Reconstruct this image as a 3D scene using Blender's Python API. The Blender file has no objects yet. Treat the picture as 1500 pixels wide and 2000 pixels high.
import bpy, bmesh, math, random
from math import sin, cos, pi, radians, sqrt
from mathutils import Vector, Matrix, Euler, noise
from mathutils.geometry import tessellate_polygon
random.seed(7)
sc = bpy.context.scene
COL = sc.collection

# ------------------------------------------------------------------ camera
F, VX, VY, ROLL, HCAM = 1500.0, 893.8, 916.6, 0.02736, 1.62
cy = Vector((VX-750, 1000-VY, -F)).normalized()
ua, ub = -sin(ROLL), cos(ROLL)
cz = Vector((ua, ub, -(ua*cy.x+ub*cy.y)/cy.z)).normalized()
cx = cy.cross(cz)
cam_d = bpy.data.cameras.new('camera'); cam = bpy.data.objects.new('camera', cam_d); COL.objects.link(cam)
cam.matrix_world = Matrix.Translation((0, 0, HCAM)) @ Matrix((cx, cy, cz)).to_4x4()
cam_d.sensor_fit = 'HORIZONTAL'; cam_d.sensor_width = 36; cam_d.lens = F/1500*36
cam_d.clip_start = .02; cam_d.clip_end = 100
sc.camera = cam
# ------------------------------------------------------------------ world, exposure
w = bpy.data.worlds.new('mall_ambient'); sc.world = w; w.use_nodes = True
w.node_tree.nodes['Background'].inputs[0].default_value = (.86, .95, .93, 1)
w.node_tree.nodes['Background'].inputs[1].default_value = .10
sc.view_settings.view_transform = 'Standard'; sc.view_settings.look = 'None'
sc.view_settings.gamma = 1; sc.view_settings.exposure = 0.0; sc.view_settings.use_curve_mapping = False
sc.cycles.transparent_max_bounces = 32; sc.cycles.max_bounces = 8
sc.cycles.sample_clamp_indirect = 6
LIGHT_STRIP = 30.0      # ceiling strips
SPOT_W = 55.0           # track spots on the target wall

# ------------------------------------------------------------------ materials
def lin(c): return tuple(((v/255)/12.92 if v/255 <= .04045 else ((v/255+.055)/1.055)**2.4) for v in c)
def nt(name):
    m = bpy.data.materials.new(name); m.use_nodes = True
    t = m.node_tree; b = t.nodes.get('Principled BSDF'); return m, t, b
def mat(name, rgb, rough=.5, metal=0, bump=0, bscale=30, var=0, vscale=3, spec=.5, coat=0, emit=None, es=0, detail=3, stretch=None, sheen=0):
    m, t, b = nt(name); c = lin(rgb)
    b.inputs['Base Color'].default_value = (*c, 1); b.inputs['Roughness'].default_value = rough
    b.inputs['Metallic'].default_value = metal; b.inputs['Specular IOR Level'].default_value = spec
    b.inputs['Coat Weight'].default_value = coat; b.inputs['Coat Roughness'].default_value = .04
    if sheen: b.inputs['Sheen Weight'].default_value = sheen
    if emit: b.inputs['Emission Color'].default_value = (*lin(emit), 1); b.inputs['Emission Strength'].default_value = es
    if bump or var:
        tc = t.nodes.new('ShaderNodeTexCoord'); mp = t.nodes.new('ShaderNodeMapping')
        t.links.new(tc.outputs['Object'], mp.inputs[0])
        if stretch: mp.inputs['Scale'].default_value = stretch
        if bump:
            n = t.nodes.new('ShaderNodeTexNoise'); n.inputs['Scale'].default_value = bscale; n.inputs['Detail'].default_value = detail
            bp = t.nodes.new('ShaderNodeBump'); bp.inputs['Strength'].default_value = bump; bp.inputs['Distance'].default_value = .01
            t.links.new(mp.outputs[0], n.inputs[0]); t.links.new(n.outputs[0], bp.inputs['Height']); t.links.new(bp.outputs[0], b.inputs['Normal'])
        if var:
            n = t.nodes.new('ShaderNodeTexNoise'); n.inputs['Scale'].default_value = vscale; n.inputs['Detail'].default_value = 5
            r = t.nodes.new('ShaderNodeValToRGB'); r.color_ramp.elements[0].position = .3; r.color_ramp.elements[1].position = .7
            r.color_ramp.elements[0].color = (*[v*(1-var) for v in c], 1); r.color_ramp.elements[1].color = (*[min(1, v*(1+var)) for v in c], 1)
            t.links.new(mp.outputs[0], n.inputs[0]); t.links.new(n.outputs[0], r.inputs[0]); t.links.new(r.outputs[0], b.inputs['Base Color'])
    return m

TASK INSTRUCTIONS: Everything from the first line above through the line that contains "SPOT_W = 55.0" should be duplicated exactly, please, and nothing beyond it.

RESPONSE BELOW:
Reconstruct this image as a 3D scene using Blender's Python API. The Blender file has no objects yet. Treat the picture as 1500 pixels wide and 2000 pixels high.
import bpy, bmesh, math, random
from math import sin, cos, pi, radians, sqrt
from mathutils import Vector, Matrix, Euler, noise
from mathutils.geometry import tessellate_polygon
random.seed(7)
sc = bpy.context.scene
COL = sc.collection

# ------------------------------------------------------------------ camera
F, VX, VY, ROLL, HCAM = 1500.0, 893.8, 916.6, 0.02736, 1.62
cy = Vector((VX-750, 1000-VY, -F)).normalized()
ua, ub = -sin(ROLL), cos(ROLL)
cz = Vector((ua, ub, -(ua*cy.x+ub*cy.y)/cy.z)).normalized()
cx = cy.cross(cz)
cam_d = bpy.data.cameras.new('camera'); cam = bpy.data.objects.new('camera', cam_d); COL.objects.link(cam)
cam.matrix_world = Matrix.Translation((0, 0, HCAM)) @ Matrix((cx, cy, cz)).to_4x4()
cam_d.sensor_fit = 'HORIZONTAL'; cam_d.sensor_width = 36; cam_d.lens = F/1500*36
cam_d.clip_start = .02; cam_d.clip_end = 100
sc.camera = cam
# ------------------------------------------------------------------ world, exposure
w = bpy.data.worlds.new('mall_ambient'); sc.world = w; w.use_nodes = True
w.node_tree.nodes['Background'].inputs[0].default_value = (.86, .95, .93, 1)
w.node_tree.nodes['Background'].inputs[1].default_value = .10
sc.view_settings.view_transform = 'Standard'; sc.view_settings.look = 'None'
sc.view_settings.gamma = 1; sc.view_settings.exposure = 0.0; sc.view_settings.use_curve_mapping = False
sc.cycles.transparent_max_bounces = 32; sc.cycles.max_bounces = 8
sc.cycles.sample_clamp_indirect = 6
LIGHT_STRIP = 30.0      # ceiling strips
SPOT_W = 55.0           # track spots on the target wall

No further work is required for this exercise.